The journey from Norton Caines Services down to the M25 was uneventful except we both noticed that HGV drives on the whole were very friendly in flashing us in or acknowledging us if I flashed them in… what was more noticeable were the Eddy Stobart drivers… every single one acknowledged us. One thing that we did see was a convoy of six or seven Airstream Caravans on the M1 traveling north… they were all hauled by vans or pickups with some film location services company logos on them.

Unfortunately, we arrived at the M1 – M25 Junction just as the rain started and just as most of North London and the home counties decided it was that time on a Friday that

Pitched at Kelvedon Hatch

Pitched at Kelvedon Hatch

they should all be somewhere else. From the M1 – M25 junction, it took nearly two hours to get to Kelvedon Hatch C & CC site… just as the sun was setting… not that we could see it through the rain. I really didn’t want to pitch the van in the rain.

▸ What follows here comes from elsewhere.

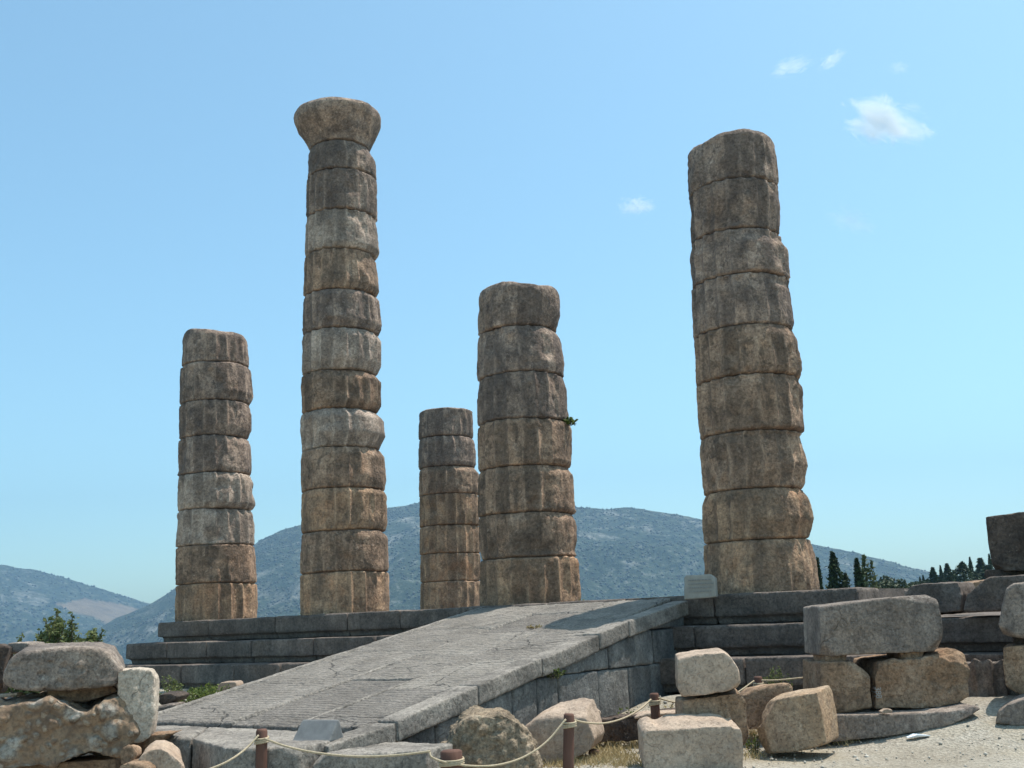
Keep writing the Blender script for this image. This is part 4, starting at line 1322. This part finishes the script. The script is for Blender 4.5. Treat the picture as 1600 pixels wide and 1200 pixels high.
tA = post('brown rope post in front of the ramp foot, farthest left', 409, 1139, 9.9)
tB = post('short brown rope stub beside the pitted boulder', 705, 1172, 9.75, rad=0.10)
tC = post('brown rope post before the pale flat-topped boulder', 889, 1115, 10.3, lean=(-0.04, 0))
tD = post('brown rope post between the ramp wall and the middle pile', 1022, 1083, 12.0)
tE = post('brown rope post showing behind the notched white block', 1184, 1057, 13.2)


def rope(label, pix, rad=0.0095):
    P = np.array([at(x, y, d) for x, y, d in pix])
    t = np.arange(len(P)); tt = np.linspace(0, len(P) - 1, 14 * (len(P) - 1) + 1)
    # Catmull-Rom through the measured points
    Q = []
    E2 = np.vstack([2 * P[0] - P[1], P, 2 * P[-1] - P[-2]])
    for u in tt:
        i = min(int(u), len(P) - 2); f = u - i
        a, b, c, d = E2[i], E2[i + 1], E2[i + 2], E2[i + 3]
        Q.append(0.5 * (2 * b + (c - a) * f + (2 * a - 5 * b + 4 * c - d) * f * f + (3 * b - a - 3 * c + d) * f ** 3))
    Q = np.array(Q)
    base = Q[len(Q) // 2].copy()
    V, Fc = tube(Q - base, rad, 8)
    r_ = obj('rope', mesh_from('rope', V, Fc), M['rope'], None, tuple(base))
    tag(r_, label, 'rope', 'ropes strung between the brown posts')


rope('rope running from the leftmost post down out of the bottom of the picture', [(404, 1149, 9.85), (385, 1169, 9.75), (362, 1186, 9.6), (335, 1199, 9.5), (290, 1214, 9.4)])
rope('rope sagging across the foot of the ramp', [(413, 1154, 9.83), (450, 1167, 9.8), (500, 1177, 9.76), (560, 1182, 9.72), (620, 1180, 9.68), (672, 1174, 9.65)])
rope('rope looping low in front of the pitted boulder', [(671, 1176, 9.64), (676, 1184, 9.62), (700, 1192, 9.65), (740, 1197, 9.72), (780, 1195, 9.82), (820, 1182, 9.98), (855, 1158, 10.12), (884, 1124, 10.23)])
rope('rope from the boulder post back to the post by the ramp wall', [(894, 1124, 10.28), (915, 1129, 10.6), (945, 1130, 11.05), (975, 1122, 11.4), (1000, 1108, 11.7), (1017, 1093, 11.93)])
rope('rope passing behind the notched white block', [(1027, 1090, 11.97), (1048, 1096, 12.1), (1072, 1099, 12.3), (1115, 1096, 12.6), (1150, 1083, 12.9), (1178, 1064, 13.13)])
rope('rope stretched almost level toward the large brown blocks', [(1189, 1063, 13.17), (1210, 1063, 13.2), (1235, 1061, 13.2), (1262, 1058, 13.2)])


# ------------------------------------------------------------------ vegetation
def leaves(C, size, r, up=0.2, aspect=0.5):
    n = len(C)
    a = r.normal(size=(n, 3)); a[:, 2] = a[:, 2] * 0.7 + up
    a /= np.linalg.norm(a, axis=1, keepdims=True)
    b = np.cross(a, r.normal(size=(n, 3))); b /= np.linalg.norm(b, axis=1, keepdims=True)
    s = (size * r.uniform(0.6, 1.3, n))[:, None]
    Q = np.stack([C - a * s, C + b * s * aspect, C + a * s, C - b * s * aspect], 1)
    return Q.reshape(-1, 3), np.arange(n * 4).reshape(-1, 4)


def shrub(name, label, cat, base, h, w, stems, per, lsize, mat, seed, spread=1.0, group=None, start=0.25):
    r = np.random.default_rng(seed)
    r_ = empty(name, tuple(base))
    tag(r_, label, cat, group)
    SV, SF, LC = [], [], []
    for s in range(stems):
        ang = r.uniform(0, 2 * math.pi); rad = w * math.sqrt(r.random()) * spread
        hh = h * (1 - 0.45 * (rad / max(w, 1e-6)) ** 1.5) * r.uniform(0.72, 1.0)
        tip = np.array([math.cos(ang) * rad, math.sin(ang) * rad, hh])
        b0 = np.array([tip[0] * 0.25, tip[1] * 0.25, 0])
        k = np.linspace(0, 1, 6)[:, None]
        pts = b0 + (tip - b0) * k + np.array([tip[0], tip[1], 0]) * (0.12 * np.sin(np.pi * k)) + r.normal(size=(6, 3)) * 0.02 * h * k
        a, b = tube(pts, np.linspace(0.012, 0.003, 6) * max(h, 0.5), 5, False)
        SF += [tuple(i + len(SV) for i in f) for f in b]; SV += list(a)
        u = start + (1 - start) * r.random(per) ** 0.8
        C = np.stack([np.interp(u, np.linspace(0, 1, 6), pts[:, j]) for j in range(3)], 1)
        C += r.normal(size=(per, 3)) * (0.05 * h + 0.10 * w) * (1.15 - u)[:, None]
        LC.append(C)
    C = np.concatenate(LC); C[:, 2] = np.maximum(C[:, 2], 0.01)
    obj('stem', mesh_from('stem', np.array(SV), SF), M['bark'], r_)
    LV, LF = leaves(C, lsize, r)
    obj('foliage', mesh_from('foliage', LV, LF, False), M[mat], r_)
    return r_


def shrub_px(name, label, cat, px, ptop, depth, zb, w, *a, **k):
    t = at(px, ptop, depth)
    return shrub(name, label, cat, (t[0], t[1], zb), t[2] - zb, w, *a, **k)


shrub_px('shrub', 'tall leafy green shrub behind the left pile, its biggest crown', 'shrub', 98, 938, 15.5, -1.3, 0.62, 90, 170, 0.034, 'leaf', 401, spread=0.9)
shrub_px('shrub', 'lower green shrub to the right of the tallest one behind the left pile', 'shrub', 146, 960, 15.2, -1.3, 0.26, 34, 150, 0.034, 'leaf', 402, spread=0.9)
shrub_px('shrub', 'small green shrub tip left of the tallest one behind the left pile', 'shrub', 34, 980, 15.0, -1.3, 0.32, 26, 130, 0.032, 'leaf', 403)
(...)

The warden showed us to our pitch and said if we needed any help, just to let him know (I had explained this was our first time!)  Surprisingly, it only took about 20 minutes to set up, even in the rain. I stood outside under an umbrella and had a cigar, while Sue warmend up a pasta dish she had cooked the previous day and brought down with us. So at the end of our first day, settled down in the caravan, it actually felt quite cosy even with the rain rattling down on the roof.

Saturday,  I was up early and decided to tackle the breakfast. Really cooking in a caravan is all about being efficient with the space, you can virtually cook anything as long as you master the use of space. It didn’t take long to have a couple of plates with scrambled egg, sausage, bacon & toast on the table. Once all the breakfast things were cleared, washed and put away, I had to start getting ready for the photo shoot… which ment moving all my mobile studio stuff from the van to the Freelander including a couple of bags of cameras, lens’s and other kit. That done, I set off for the shoot, leaving Sue with a cup of coffee, yesterdays newspaper and a book to keep her occupied. I guessed it would be around six before I was back.

That evening, we found a fantastic pub that served excellent food, but for the life of me, I can’t remember what it was called. The following morning we were due to pack everything up and move on to Canterbury…. so an early night beckoned again.